第244回目の英国ダービー(3歳牡牝、芝・左2410メートル、優勝賞金85万650ポンド=約1億4795万円)が3日、エプソム競馬場で14頭によって争われ、ライアン・ムーア騎手とコンビを組んだオーギュストロダン(アイルランド=エイダン・オブライエン厩舎、牡)が中団の後ろから直線で力強く伸び、粘るキングオブスティールをかわして優勝。ディープインパクト産駒最終世代屈指の良血馬が本場のダービー馬に輝いた。勝ちタイムは2分33秒88(良)。
レースはサンアントニオ、アデレードリバーが先行し、人気の一角を占めたアレストが3番手の外。オーギュストロダンは9番手からの競馬となった。直線に向いてもアレストは伸びが今ひとつで、伏兵キングオブスティールが先頭に立って粘り込みを図ったが、オーギュストロダンが外から1頭だけ肉薄。1完歩ずつ差を詰めて最後はきっちりとかわし、1/2馬身差で3歳馬の頂点に立った。2着はブービー人気(単勝67倍)のキングオブスティールで、さらに4馬身3/4差の3着がホワイトバーチ。アレストは10着に終わった。

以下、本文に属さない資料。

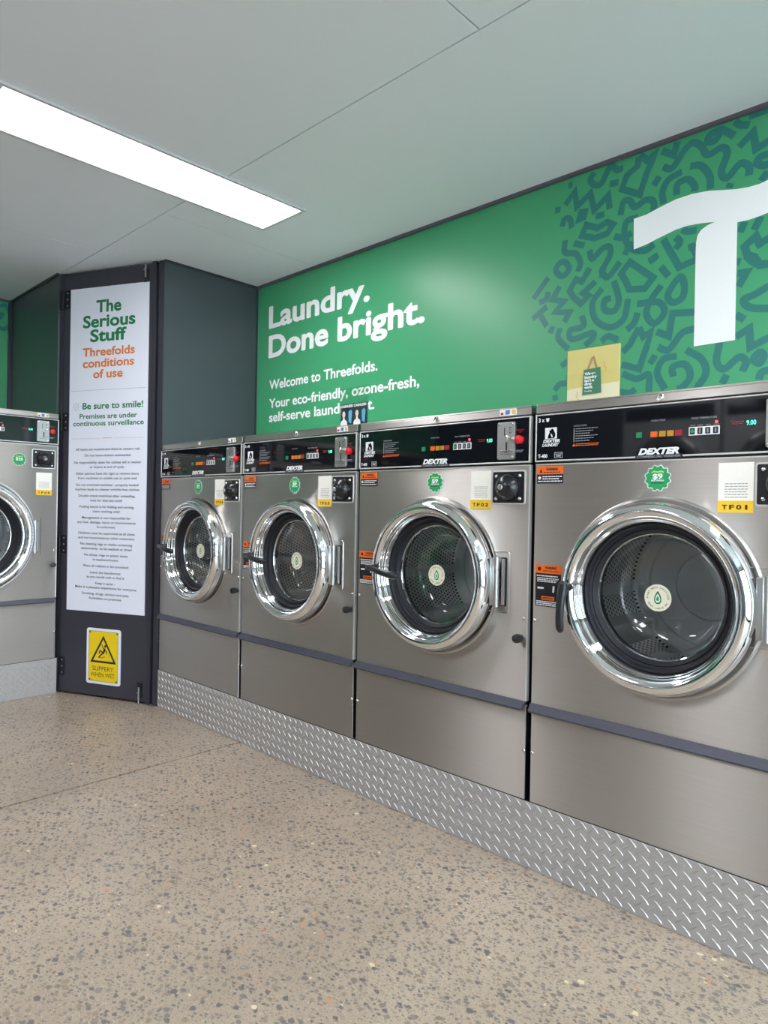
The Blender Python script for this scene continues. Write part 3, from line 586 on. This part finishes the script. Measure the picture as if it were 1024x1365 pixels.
    # stickers on the front panel
    wl_ = P('w1', 'warning_label', lambda: MB().prism_y([(.0135, 1.1435+u), (.0995, 1.1435+u), (.0995, 1.1935+u), (.0135, 1.1935+u)], -.0008, .0), M['label_black'])
    P('w1o', 'label_header', lambda: MB().flat(arc_round(.0135, .1005, 1.1705+u, 1.1945+u, .002, 2), -.0011), M['orange'], wl_, flipfix=False)
    P('w1t', 'lettering', lambda: bars(put(MB().flat([(.022, 1.175+u), (.032, 1.175+u), (.027, 1.187+u)], -.0014), 'WARNING', .044, .082, 1.1815+u, .0068, -.0014, .05), [(.036, .090, 1.175+u, .0025)], -.0014), M['ink'], wl_, flipfix=False)
    P('w1b', 'small_print', lambda: bars(MB().flat(circ(.0225, 1.160+u, .005, 10), -.0011), [(.032, .096, 1.162+u, .003), (.032, .086, 1.1555+u, .003), (.018, .096, 1.1485+u, .003)], -.0011), M['white'], wl_, flipfix=False)
    b0 = .783+(.05 if big else 0); bt = .904+(.05 if big else 0); uu = .05 if big else 0
    w2_ = P('w2', 'warning_label', lambda: MB().prism_y([(.0155, b0), (.0985, b0), (.0985, bt), (.0145, bt)], -.0008, .0), M['label_black'])
    P('w2o', 'label_header', lambda: MB().flat(arc_round(.0140, .0990, bt-.024, bt+.001, .002, 2), -.0011), M['orange'], w2_, flipfix=False)
    P('w2i', 'label_box', lambda: MB().flat([(.036, b0+.0195), (.078, b0+.0195), (.078, b0+.0305), (.036, b0+.0305)], -.0011), M['orange'], w2_, flipfix=False)
    P('w2t', 'lettering', lambda: bars(put(put(MB().flat(circ(.028, bt-.0115, .006, 10), -.0014), 'WARNING', .046, .084, bt-.0105, .0065, -.0014, .05), 'IMPORTANT', .040, .074, b0+.0222, .0055, -.0014, .04), [(.040, .092, bt-.0175, .0025)], -.0014), M['ink'], w2_, flipfix=False)
    P('w2b', 'small_print', lambda: bars(MB().flat([(.022, bt-.0700), (.043, bt-.0700), (.043, bt-.0645), (.022, bt-.0645)], -.0011).flat([(.0715, bt-.078), (.077, bt-.078), (.079, bt-.0595), (.0725, bt-.0595)], -.0011),
        [(.019, .090, bt-.033, .0032)]+[(.021, .092-.004*i, bt-.0395-.0048*i, .0026) for i in range(3)]+[(.019, .094, b0+.013-.005*i, .0028) for i in range(3)], -.0011), M['white'], w2_, flipfix=False)
    # price badge
    bx, bz = (W-.210, 1.293) if big else (.372, 1.153)
    def badge(r, yy, rr=.0):
        pts = []
        for i in range(144):
            a = 2*PI*i/144; q_ = r*(.925-.075*math.cos(12*(a-PI/2))); pts.append((bx+q_*math.cos(a), bz+q_*math.sin(a)))
        return MB().prism_y(pts, yy, yy+.0004)
    bd = P('badge', 'price_badge', lambda: badge(.0360, -.0008), M['badge_white'])
    P('badgeg', 'badge_face', lambda: badge(.0330, -.0012), M['badge_green'], bd)
    def bt_():
        m = MB(); put(m, price, bx-(.0125 if len(price) < 3 else .017), bx+(.0125 if len(price) < 3 else .017), bz-.0015, .0125, -.0015, .012, fat=.03)
        put(m, 'PER WASH', bx-.0165, bx+.0165, bz-.0082, .0042, -.0015, .03); return m
    P('badget'+price, 'lettering', bt_, M['white'], bd, flipfix=False)
    P('badgel', 'lime_wave', lambda: (lambda m: (stroke(m, [(bx-.016, bz+.0145), (bx-.0085, bz+.0175), (bx, bz+.0155), (bx+.0085, bz+.0175), (bx+.016, bz+.0145)], .0042, -.0015, False, True), m)[1])(MB()), M['lime'], bd, flipfix=False)
    P('badged', 'small_print', lambda: bars(MB(), [(bx-.016, bx+.016, bz-.0145, .0032)], -.0015), M['deep_green'], bd, flipfix=False)
    # pay-by-phone label with the machine number
    l0, l1, lb, lt = (W-.123, W-.041, 1.105, 1.228) if big else (.521, .600, 1.0665, 1.187)
    nl = P('num', 'number_label', lambda: MB().prism_y([(l0, lb), (l1, lb), (l1, lt), (l0, lt)], -.0008, 0), M['label_white'])
    P('numy', 'yellow_band', lambda: MB().flat([(l0-.0006, lb-.0004), (l1+.0004, lb-.0004), (l1+.0004, lb+.0285), (l0-.0006, lb+.0285)], -.0011), M['yellow'], nl, flipfix=False)
    def numt():
        m = MB(); n = len(code)
        for i, ch in enumerate(code):
            c_ = l0+.0155+i*(l1-l0-.031)/(n-1); w_ = .0032 if ch == '1' else .0058
            put(m, ch, c_-w_+(.001 if ch == '1' else 0), c_+w_, lb+.0075, .0105, -.0014, .035)
        return m
    P('code'+code, 'lettering', numt, M['ink'], nl, flipfix=False)
    P('nump', 'small_print', lambda: bars(MB(), [(l0+.015, l1-.013, lt-.052-.0065*i, .0017) for i in range(6)]+[(l0+.030, l1-.030, lb+.0225, .0012)], -.0011), M['greyprint'], nl, flipfix=False)
    # ---------------- door
    def prof(pts): return [(r*q, y_*q) for r, y_ in pts]
    P('flange', 'door_flange', lambda: MB().lathe(prof([(.2635, .0), (.2635, -.0022), (.2600, -.0040), (.2560, -.0026), (.2545, .004), (.245, .010), (.235, .012)]), cx, cz, 96), M['steel_trim'], smooth=True)
    door = P('ring', 'door_ring', lambda: MB().lathe(prof([(.243, .008), (.2475, -.004), (.2490, -.018), (.2485, -.032), (.2455, -.044), (.2395, -.0535), (.2310, -.0590), (.2220, -.0600), (.2135, -.0565), (.2075, -.049), (.2055, -.041), (.2050, -.036),
        (.2030, -.0335), (.2000, -.033), (.1975, -.030), (.1960, -.022), (.1950, -.010), (.1945, .006), (.200, .010)]), cx, cz, 128, close=True), M['chrome'], smooth=True)
    P('seal', 'door_seal', lambda: MB().lathe(prof([(.1955, -.006), (.1935, -.010), (.190, -.0105), (.187, -.007), (.185, .002), (.1795, .006), (.1765, .004), (.1735, .006), (.171, .013), (.1665, .016), (.1665, .045), (.200, .045)]), cx, cz, 96), M['rubber'], door, smooth=True)
    def bowl():
        m = MB(); pr = [(.1672, .018), (.150, .0195), (.10, .021), (.05, .0215), (.0002, .0218)]
        return m.lathe(prof(pr), cx, cz, 72)
    P('glass', 'door_glass', bowl, M['glass'], door, smooth=True)
    def bowl2():
        return MB().lathe(prof([(.1668, .022), (.160, .030), (.154, .060), (.150, .085), (.140, .100), (.110, .110), (.06, .115), (.0002, .1165)]), cx, cz, 72)
    P('glass2', 'glass_bowl', bowl2, M['glass'], door, smooth=True)
    P('rim2', 'glass_rim', lambda: MB().lathe(prof([(.1668, .0195), (.1640, .0205), (.1620, .024), (.1635, .0275), (.1665, .028)]), cx, cz, 72), M['chrome'], door, smooth=True)
    sy = .0178*q; sx, sz = cx, cz-.002
    sk = P('sticker', 'round_sticker', lambda: MB().prism_y(circ(sx, sz, .0355, 40), sy-.0004, sy), M['sticker'], door)
    P('sdrop', 'drop_mark', lambda: MB().flat(drop(sx, sz+.001, .0175), sy-.0008), M['deep_green'], sk, flipfix=False)
    P('sdrop2', 'drop_core', lambda: MB().flat(drop(sx, sz-.0005, .0122), sy-.0011), M['badge_white'], sk, flipfix=False)
    P('sdrop3', 'drop_core', lambda: MB().flat(drop(sx, sz-.0015, .0068), sy-.0014), M['badge_green'], sk, flipfix=False)
    def ctext():
        m = MB(); t = 'EVERY WASH SANITISED  AN EVERY LOAD  '; n = len(t)
        for i, ch in enumerate(t):
            if ch == ' ': continue
            a = PI*1.02-2*PI*i/n; gv, gf = glyphs(ch, .02); w_ = max(p[0] for p in gv)
            ca_, sa_ = math.cos(a), math.sin(a); s_ = .0058
            m.add([(sx+ca_*(.0255+gy*s_)+sa_*(gx-w_/2)*s_, sy-.0008, sz+sa_*(.0255+gy*s_)-ca_*(gx-w_/2)*s_) for gx, gy in gv], gf)
        return m
    P('stext', 'lettering', ctext, M['ink'], sk, flipfix=False)
    # handle
    hx, hz = (cx-.221*q, cz+.012)
    def hnd():
        m = MB(); d = Vector((1, 0, -.16)).normalized() if handle == 'right' else Vector((-.04, 0, -1)).normalized(); o_ = Vector((hx, -.082*q, hz))
        n_ = Vector((0, 0, 1)) if handle == 'right' else Vector((1, 0, 0))
        prof_ = [(-.018, .004, .006), (-.015, .010, .009), (-.008, .0128, .011), (.0, .0135, .0115), (.02, .0130, .011), (.05, .0118, .010), (.085, .0115, .010), (.108, .0120, .010), (.118, .0100, .008), (.124, .0055, .005), (.1255, .001, .001)]
        if handle == 'right': prof_ = [(-.018, .004, .004), (-.013, .0085, .007), (.0, .0100, .008), (.02, .0095, .008), (.06, .0115, .010), (.10, .0130, .011), (.122, .0125, .011), (.130, .0095, .009), (.135, .004, .004)]
        vs = []; S = 14
        for i, (t, a, b) in enumerate(prof_):
            c_ = o_+d*t+Vector((0, .010*math.sin(max(t, 0)/.13*PI), 0))*(-1)
            for j in range(S):
                th = 2*PI*j/S; sd = n_.cross(d).normalized() if False else Vector((0, 1, 0)); wd = d.cross(sd)
                vs.append(c_+wd*a*math.cos(th)+sd*b*math.sin(th))
        n = len(prof_); fs = [(i*S+j, i*S+(j+1) % S, (i+1)*S+(j+1) % S, (i+1)*S+j) for i in range(n-1) for j in range(S)]+[tuple(range(S-1, -1, -1)), tuple((n-1)*S+j for j in range(S))]
        m.add(vs, fs); return m
    hd = P('handle'+handle, 'door_handle', hnd, M['black'], door, smooth=True)
    P('boss', 'handle_boss', lambda: MB().lathe([(.013, -.030*q), (.0135, -.058*q), (.0115, -.062*q), (.0105, -.078*q), (.0001, -.079*q)], hx, hz, 20).tube([(hx-.006, -.050*q, hz-.006), (hx-.002, -.052*q, hz-.05), (hx+.008, -.056*q, hz-.095), (hx+.014, -.056*q, hz-.108)], [.006, .006, .005, .003], 10), M['black'], door, smooth=True)
    # hinge with its embossed surround
    h0, h1 = (.612, .676) if not big else (cx+R*.985-.01, W-.093)
    hb, ht = (.746, .938) if not big else (.768, .985)
    def emb():
        m = MB(); o_ = arc_round(h0-.03, h1, hb, ht, .012, 5); i_ = arc_round(h0-.0265, h1-.0035, hb+.0035, ht-.0035, .0095, 5)
        n = len(o_); md = [((a[0]+b[0])/2, (a[1]+b[1])/2) for a, b in zip(o_, i_)]
        v = [(x, -.0002, z) for x, z in o_]+[(x, -.0032, z) for x, z in md]+[(x, -.0002, z) for x, z in i_]
        return m.add(v, [(i+a*n, (i+1) % n+a*n, (i+1) % n+(a+1)*n, i+(a+1)*n) for i in range(n) for a in (0, 1)])
    hg = P('hinge', 'hinge', emb, M['steel_trim'], smooth=True)
    hr = h1-.038
    P('hslot', 'hinge_slot', lambda: MB().prism_y(arc_round(h1-.033, h1-.012, hb+.022, ht-.020, .003, 3), -.0012, .002), M['dark'], hg)
    P('hplate', 'hinge_leaf', lambda: MB().box(h1-.026, h1-.016, -.010, -.0013, hb+.026, ht-.024), M['cast'], hg, bevel=.001)
    za, zb_ = hb+.020, ht-.018; dz_ = (zb_-za)/4.2
    for i, (a, b) in enumerate(((za, za+dz_), (za+dz_+.0008, zb_-dz_-.0008), (zb_-dz_, zb_))):
        P('hb%d' % i, 'hinge_knuckle', (lambda a, b: lambda: MB().tube([(hr, -.020*q, a), (hr, -.020*q, b)], .0098, 18))(a, b), M['cast'], hg, smooth=True)
    P('harm', 'hinge_arm', lambda: MB().prism_z([(cx+R*.93, -.010), (cx+R*.94, -.024*q), (hr, -.0275*q), (hr+.004, -.020*q), (hr, -.012)], za+.004, zb_-.004), M['cast'], hg, bevel=.001)
    # ---------------- drum behind the door
    dr = .2375*q
    def drum():
        pr = [(.172*q, .046), (.176*q, .052), (dr-.01, .055), (dr, .066), (dr, .400), (dr-.012, .412)]
        return MB().lathe(pr, 0, 0, 96)
    dm = P('drum', 'drum', drum, M['drum'], smooth=True, loc=(cx, 0, cz))
    P('drumb', 'drum_back', lambda: MB().lathe([(dr-.012, .412), (dr*.8, .414), (dr*.78, .420), (dr*.45, .421), (dr*.42, .412), (dr*.15, .408), (.0002, .408)], 0, 0, 72), M['drum_plain'], dm, smooth=True)
    for i in range(3):
        a = PI*.5+2*PI*i/3+(.35 if handle == 'right' else .1)
        def lift(a=a):
            m = MB(); vs = []
            for y_, s_ in ((.075, .8), (.095, 1), (.375, 1), (.395, .8)):
                for t, h_ in ((-.20, 0), (-.09, .030*s_), (-.03, .046*s_), (.03, .046*s_), (.09, .030*s_), (.20, 0)):
                    rr = dr-.001-h_; vs.append((rr*math.cos(a+t), y_, rr*math.sin(a+t)))
            m.add(vs, [(i_*6+j, i_*6+j+1, (i_+1)*6+j+1, (i_+1)*6+j) for i_ in range(3) for j in range(5)]+[(0, 1, 2, 3, 4, 5), (23, 22, 21, 20, 19, 18)]); return m
        P('lift%d%s' % (i, handle), 'lifter', lift, M['drum_plain'], dm, smooth=True)
    return root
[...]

勝ったオーギュストロダンは、日本の7冠馬ディープインパクトが残した最終世代の一頭。母は英仏でGI計3勝を挙げたロードデンドロン(その父ガリレオ)という血統馬で、英国クラシック1冠目の2000ギニーでは人気に推されながら12着と大敗していたが、この大一番で見事に巻き返した。通算成績は6戦4勝。GIは2歳時のフューチュリティトロフィー(イギリス)に次いで2勝目となった。
この勝利によって、欧州のブックメーカー各社は凱旋門賞(10月1日、フランス・パリロンシャン競馬場、GI、芝2400メートル)のオッズを大きく修正。レース前まで26倍前後だったオーギュストロダンのオッズは6~7倍と軒並み1番人気に支持されている。
ディープインパクト産駒による英ダービー制覇は初めて。イギリスのクラシックレースでは、サクソンウォリアー(2000ギニー)、スノーフォール(オークス)に次いで同産駒3頭目のVとなった。
ディープインパクトは2019年にこの世を去ったが、同年は種付けシーズンの早い時期に体調を崩したことから最終世代の産駒はJRAで6頭しか登録されていない。そんな中で、ディープと配合されて受胎したロードデンドロンがアイルランドに渡って出産したのがオーギュストロダン。この良血馬が昨年のフューチュリティーTを勝ったことで、ディープは全13世代からGI馬を送り出す快挙を達成した。さらにそのオーギュストロダンが近代競馬発祥の地でダービー馬に輝いたことによって、ディープインパクトの世界における存在感は死してなお高まったといえる。
世界屈指の名トレーナーとして知られるエイダン・オブライエン調教師にとっては、2001年ガリレオ、02年ハイシャパラル、12年キャメロット、13年ルーラーオブザワールド、14年オーストラリア、17年ウイングスオブイーグルス、19年アンソニーヴァンダイク、20年サーペンタインに次いで9度目の英ダービー制覇。5月28日のタタソールズゴールドCでGI・400勝の金字塔を打ち立てた名伯楽が、英ダービー歴代最多の勝利記録をさらに更新した。日本でもおなじみのライアン・ムーア騎手は10年ワークフォース、13年ルーラーオブザワールドに次いで3度目の英ダービーV。